* **INSTRUCTION**:
Leave out the pictures and set down exactly the lines from the start of the listing through the one with "self.tw, self.sn, self.lf, self.dry", both included.

* **SOURCE EXCERPT**:
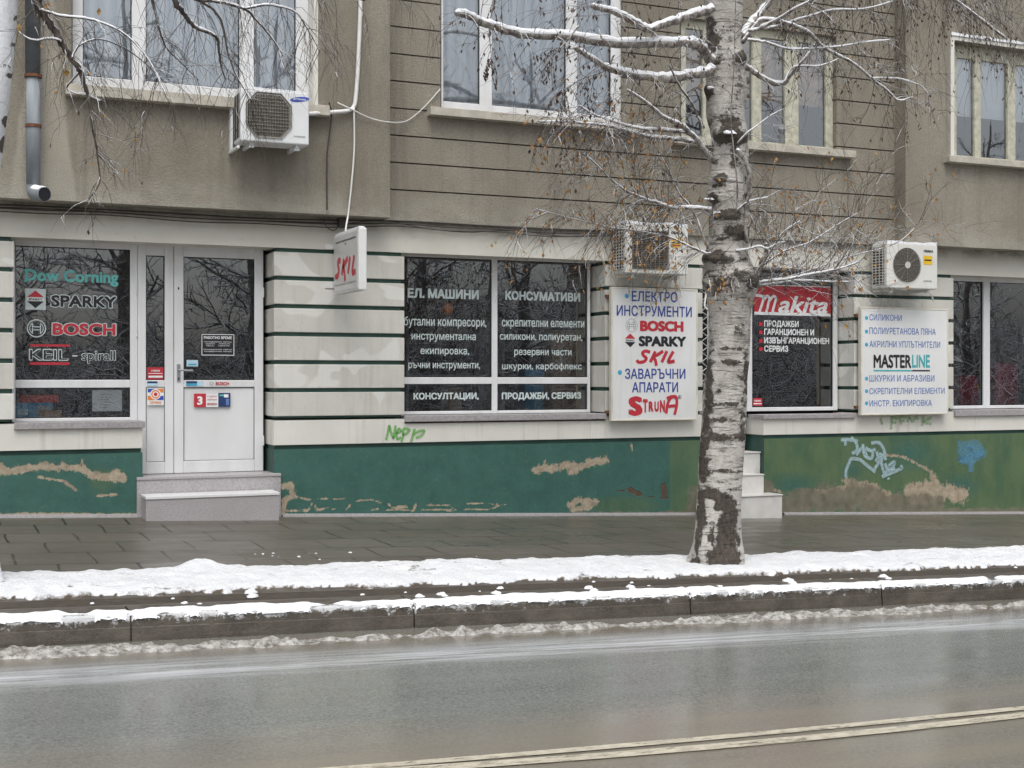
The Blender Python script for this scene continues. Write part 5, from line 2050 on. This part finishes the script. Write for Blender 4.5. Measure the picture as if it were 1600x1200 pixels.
class Tree:
    def __init__(self, root, dens=1.0, bark='limb'):
        self.bark = bark
        self.root = root
        self.dens = dens
        self.tw, self.sn, self.lf, self.dry = MB(), MB(), MB(), MB()

    def leaf(self, p, dry=False, s=None):
        s = s or rnd.uniform(.022, .042)
        a = rnd.uniform(0, 6.28)
        u = Vector((math.cos(a), math.sin(a), rnd.uniform(-.4, .4))).normalized()
        dn = Vector((rnd.gauss(0, .35), rnd.gauss(0, .35), -1)).normalized()
        n = u.cross(dn)
        p = Vector(p)
        k = .30 if dry else .42
        pts = [p, p + dn * s * .5 + u * s * k, p + dn * s * 1.1, p + dn * s * .5 - u * s * k, p + dn * s * .55 + n * s * .15]
        (self.dry if dry else self.lf).add(pts, [(0, 4, 1), (1, 4, 2), (2, 4, 3), (3, 4, 0)])

    def twig(self, p, d, L, r, lvl, droop=.12, jit=.13, leaf=0.0, dry=0.0, mat=0):
        pts = wander(p, d, L, 7 if lvl else 6, jit, droop)
        n = len(pts)
        self.tw.tube(pts, [r * (1 - .65 * i / (n - 1)) for i in range(n)], 4 if lvl else 3, mat, cap=False)
        if lvl > 0:
            k = max(2, int(L / .085))
            for i in range(k):
                t = rnd.uniform(.18, 1) * (n - 1)
                j = min(int(t), n - 2)
                q = pts[j].lerp(pts[j + 1], t - j)
                dd = (pts[j + 1] - pts[j]).normalized()
                side = Vector((rnd.gauss(0, 1), rnd.gauss(0, 1), rnd.gauss(0, .8)))
                side = (side - dd * side.dot(dd)).normalized()
                self.twig(q, dd * .75 + side * .75, L * rnd.uniform(.28, .6), r * .62, lvl - 1, droop * 1.15, jit * 1.1, leaf, dry, mat)
        for i in range(1, n):
            if rnd.random() < leaf * .68:
                self.leaf(pts[i])
            if rnd.random() < dry:
                self.leaf(pts[i], True)

    def limb(self, path, r0, r1, snow=True, twigs=0, tl=(.3, .7), lvl=1, droop=.12, leaf=0.0, dry=0.0, up=0.0, r_tw=.0027, tmin=.1, name="limb"):
        q = smooth_path(path, 6)
        n = len(q)
        rad = [r0 + (r1 - r0) * i / (n - 1) for i in range(n)]
        q = [p + Vector((rnd.gauss(0, .15), rnd.gauss(0, .15), rnd.gauss(0, .15))) * rad[i] for i, p in enumerate(q)]
        mb = MB()
        mb.tube(q, rad, 9, 0)
        lo = mb.build(name, self.bark, self.root, smooth=True)
        if snow:
            sp, sr = [], []
            for i in range(n):
                flat = 1 - abs((q[min(i + 1, n - 1)] - q[max(i - 1, 0)]).normalized().z)
                sp.append(q[i] + Vector((0, 0, rad[i] * .55)))
                sr.append(rad[i] * (.25 + .72 * flat) * rnd.uniform(.75, 1.15) + .003)
            sr[-1] *= .6
            mb = MB()
            mb.tube(sp, sr, 8)
            mb.build("limb_snow", 'snow', lo, smooth=True)
        for _ in range(int(twigs * self.dens)):
            t = rnd.uniform(tmin, 1) * (n - 1)
            j = min(int(t), n - 2)
            p = q[j].lerp(q[j + 1], t - j)
            dd = (q[j + 1] - q[j]).normalized()
            side = Vector((rnd.gauss(0, 1), rnd.gauss(0, 1), rnd.gauss(0, .6) + up))
            side = (side - dd * side.dot(dd)).normalized()
            self.twig(p, dd * .6 + side, rnd.uniform(*tl), r_tw, lvl, droop, .12, leaf, dry)
        return q

    def finish(self):
        self.tw.build("twigs", 'twig', self.root)["kind"] = "stuff"
        if self.lf.v:
            self.lf.build("leaves", 'leaf', self.root)["kind"] = "stuff"
        if self.dry.v:
            self.dry.build("withered_leaves", 'leaf_dry', self.root)["kind"] = "stuff"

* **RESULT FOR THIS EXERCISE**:
The Blender Python script for this scene continues. Write part 5, from line 2050 on. This part finishes the script. Write for Blender 4.5. Measure the picture as if it were 1600x1200 pixels.
class Tree:
    def __init__(self, root, dens=1.0, bark='limb'):
        self.bark = bark
        self.root = root
        self.dens = dens
        self.tw, self.sn, self.lf, self.dry = MB(), MB(), MB(), MB()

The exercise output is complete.